In the 1970s, Kharkiv photographers often earned a living by copying and enlarging people’s family photographs. It was an illegal commercial practice commissioned by people living in rural areas, often in remote parts of the country where color studio photography was either too expensive or simply non-existent. A specifically Soviet product, a 'lurik' in photographers’ jargon, was a mounted or framed enlarged and retouched hand-colored portrait, postmortem portraits included. Family or passport photos by origin, they often carried instructions to the photographer: to remove a hat or add more hair, make a montage combining people from different images in one photo of a would-be family, etc. Boris Mikhailov conceptualized these pathetic examples of true folk art in his Luriki series (1971—1985), "the first strategic use of found material in contemporary Soviet photography" (John P. Jacobs).

Mikhailov’s scandalous I am not I (1992) series of nude self-portraits was first shown in Kharkiv in 1993 in the Up/Down Gallery, an unofficial private art space run by Sergey Bratkov. Later, when Mikhailov attempted to exhibit this work in the municipal Kharkiv Fine Art Museum, the show was closed on its opening day. An interview with the Museum Director can be watched here (courtesy of In-hibition Project, Curators Lesya Kulchinska, Serhiy Klymko, Center for Visual Culture, 2013). Next year the series began its triumphant march through the world’s galleries and museums.

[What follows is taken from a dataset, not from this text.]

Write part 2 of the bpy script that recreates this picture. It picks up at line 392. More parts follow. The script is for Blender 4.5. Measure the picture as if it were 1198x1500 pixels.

In the late 1990s, Boris Mikhailov began his internationally famous Case History project (1997—1998) that has been exhibited in the most prestigious art spaces around the world. It demonstrated the miserable condition of a whole stratum of post-Soviet society, those incapable of adapting to the game's new rules after the collapse of the USSR. One of the project’s concepts that may have escaped critical attention lies in Mikhailov’s choice of homeless hoboes as nude models for the series' staged photos, where their desperately inept attempts at posing parody the forged glamor of prevailing visual culture.

Mikhailov’s Tea, Coffee, Cappuccino (2000—2010) appears to follow his socially critical work of the previous decades: his characters being again low-class drunks, hobos, and thugs, his images continuing to picture squalid city slums and dilapidated small towns. But the project reveals a novel view in documentary photography. When put side by side, these seemingly simple reportage color shots become pieces of a greater puzzle presenting a picture of the absurdity of Ukraine’s provincial reality.

The artist’s most recent Temptation of Death series (2019) employs images of the famous unfinished crematorium in Kyiv, Ukraine, in combination with his pre-existing images in over 150 diptychs. In this visual autobiography, Mikhailov’s narrative juxtaposes the past and the present reflecting on life and death. In 2021 the series won the Shevchenko Prize — the first official recognition of Mikhailov's work in Ukraine.